> [Your instructions]
Write out the data below in full. Keep it exact.

> [Source material]
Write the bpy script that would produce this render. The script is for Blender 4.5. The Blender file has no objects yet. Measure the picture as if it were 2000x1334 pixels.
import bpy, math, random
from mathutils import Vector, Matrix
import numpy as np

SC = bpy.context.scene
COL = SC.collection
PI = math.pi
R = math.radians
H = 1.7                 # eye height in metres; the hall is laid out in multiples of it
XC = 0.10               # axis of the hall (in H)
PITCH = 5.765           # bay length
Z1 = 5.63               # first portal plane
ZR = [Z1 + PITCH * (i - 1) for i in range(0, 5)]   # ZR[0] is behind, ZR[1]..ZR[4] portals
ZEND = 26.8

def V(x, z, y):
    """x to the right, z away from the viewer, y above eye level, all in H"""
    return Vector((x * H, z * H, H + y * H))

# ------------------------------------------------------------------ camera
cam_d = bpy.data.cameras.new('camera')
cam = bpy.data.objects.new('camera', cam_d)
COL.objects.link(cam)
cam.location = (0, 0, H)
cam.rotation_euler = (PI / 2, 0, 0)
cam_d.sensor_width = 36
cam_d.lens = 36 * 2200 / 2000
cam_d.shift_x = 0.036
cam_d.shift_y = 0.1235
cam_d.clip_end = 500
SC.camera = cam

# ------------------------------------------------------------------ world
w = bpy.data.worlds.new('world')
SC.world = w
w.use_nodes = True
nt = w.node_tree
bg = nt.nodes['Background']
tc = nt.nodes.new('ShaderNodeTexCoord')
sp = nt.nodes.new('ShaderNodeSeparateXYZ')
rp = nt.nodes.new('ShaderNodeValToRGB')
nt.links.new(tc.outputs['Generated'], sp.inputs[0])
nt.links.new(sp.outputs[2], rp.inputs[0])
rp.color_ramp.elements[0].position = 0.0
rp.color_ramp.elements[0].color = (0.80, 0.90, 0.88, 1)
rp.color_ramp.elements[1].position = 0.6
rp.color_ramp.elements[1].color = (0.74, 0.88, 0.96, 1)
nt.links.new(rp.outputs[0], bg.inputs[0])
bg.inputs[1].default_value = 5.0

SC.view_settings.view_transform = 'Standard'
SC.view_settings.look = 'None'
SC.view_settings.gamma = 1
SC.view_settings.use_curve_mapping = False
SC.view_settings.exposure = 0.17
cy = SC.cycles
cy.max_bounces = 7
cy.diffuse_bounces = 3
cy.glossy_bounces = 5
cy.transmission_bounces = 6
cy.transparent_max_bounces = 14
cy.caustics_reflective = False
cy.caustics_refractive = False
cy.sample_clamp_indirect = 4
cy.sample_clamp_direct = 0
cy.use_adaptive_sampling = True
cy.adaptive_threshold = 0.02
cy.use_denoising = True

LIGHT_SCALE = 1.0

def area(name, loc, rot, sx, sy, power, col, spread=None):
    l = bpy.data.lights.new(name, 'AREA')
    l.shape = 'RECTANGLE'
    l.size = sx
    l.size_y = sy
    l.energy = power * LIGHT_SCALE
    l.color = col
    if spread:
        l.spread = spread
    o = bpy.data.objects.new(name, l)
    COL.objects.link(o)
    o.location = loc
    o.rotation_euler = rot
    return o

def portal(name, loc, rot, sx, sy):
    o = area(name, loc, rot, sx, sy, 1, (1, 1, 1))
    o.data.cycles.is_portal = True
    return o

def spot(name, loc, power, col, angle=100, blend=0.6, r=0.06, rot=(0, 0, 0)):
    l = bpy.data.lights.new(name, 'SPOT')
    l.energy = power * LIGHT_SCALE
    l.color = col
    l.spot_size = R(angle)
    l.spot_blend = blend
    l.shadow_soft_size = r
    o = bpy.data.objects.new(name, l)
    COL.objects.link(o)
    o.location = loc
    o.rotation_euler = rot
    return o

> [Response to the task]
Write the bpy script that would produce this render. The script is for Blender 4.5. The Blender file has no objects yet. Measure the picture as if it were 2000x1334 pixels.
import bpy, math, random
from mathutils import Vector, Matrix
import numpy as np

SC = bpy.context.scene
COL = SC.collection
PI = math.pi
R = math.radians
H = 1.7                 # eye height in metres; the hall is laid out in multiples of it
XC = 0.10               # axis of the hall (in H)
PITCH = 5.765           # bay length
Z1 = 5.63               # first portal plane
ZR = [Z1 + PITCH * (i - 1) for i in range(0, 5)]   # ZR[0] is behind, ZR[1]..ZR[4] portals
ZEND = 26.8

def V(x, z, y):
    """x to the right, z away from the viewer, y above eye level, all in H"""
    return Vector((x * H, z * H, H + y * H))

# ------------------------------------------------------------------ camera
cam_d = bpy.data.cameras.new('camera')
cam = bpy.data.objects.new('camera', cam_d)
COL.objects.link(cam)
cam.location = (0, 0, H)
cam.rotation_euler = (PI / 2, 0, 0)
cam_d.sensor_width = 36
cam_d.lens = 36 * 2200 / 2000
cam_d.shift_x = 0.036
cam_d.shift_y = 0.1235
cam_d.clip_end = 500
SC.camera = cam

# ------------------------------------------------------------------ world
w = bpy.data.worlds.new('world')
SC.world = w
w.use_nodes = True
nt = w.node_tree
bg = nt.nodes['Background']
tc = nt.nodes.new('ShaderNodeTexCoord')
sp = nt.nodes.new('ShaderNodeSeparateXYZ')
rp = nt.nodes.new('ShaderNodeValToRGB')
nt.links.new(tc.outputs['Generated'], sp.inputs[0])
nt.links.new(sp.outputs[2], rp.inputs[0])
rp.color_ramp.elements[0].position = 0.0
rp.color_ramp.elements[0].color = (0.80, 0.90, 0.88, 1)
rp.color_ramp.elements[1].position = 0.6
rp.color_ramp.elements[1].color = (0.74, 0.88, 0.96, 1)
nt.links.new(rp.outputs[0], bg.inputs[0])
bg.inputs[1].default_value = 5.0

SC.view_settings.view_transform = 'Standard'
SC.view_settings.look = 'None'
SC.view_settings.gamma = 1
SC.view_settings.use_curve_mapping = False
SC.view_settings.exposure = 0.17
cy = SC.cycles
cy.max_bounces = 7
cy.diffuse_bounces = 3
cy.glossy_bounces = 5
cy.transmission_bounces = 6
cy.transparent_max_bounces = 14
cy.caustics_reflective = False
cy.caustics_refractive = False
cy.sample_clamp_indirect = 4
cy.sample_clamp_direct = 0
cy.use_adaptive_sampling = True
cy.adaptive_threshold = 0.02
cy.use_denoising = True

LIGHT_SCALE = 1.0

def area(name, loc, rot, sx, sy, power, col, spread=None):
    l = bpy.data.lights.new(name, 'AREA')
    l.shape = 'RECTANGLE'
    l.size = sx
    l.size_y = sy
    l.energy = power * LIGHT_SCALE
    l.color = col
    if spread:
        l.spread = spread
    o = bpy.data.objects.new(name, l)
    COL.objects.link(o)
    o.location = loc
    o.rotation_euler = rot
    return o

def portal(name, loc, rot, sx, sy):
    o = area(name, loc, rot, sx, sy, 1, (1, 1, 1))
    o.data.cycles.is_portal = True
    return o

def spot(name, loc, power, col, angle=100, blend=0.6, r=0.06, rot=(0, 0, 0)):
    l = bpy.data.lights.new(name, 'SPOT')
    l.energy = power * LIGHT_SCALE
    l.color = col
    l.spot_size = R(angle)
    l.spot_blend = blend
    l.shadow_soft_size = r
    o = bpy.data.objects.new(name, l)
    COL.objects.link(o)
    o.location = loc
    o.rotation_euler = rot
    return o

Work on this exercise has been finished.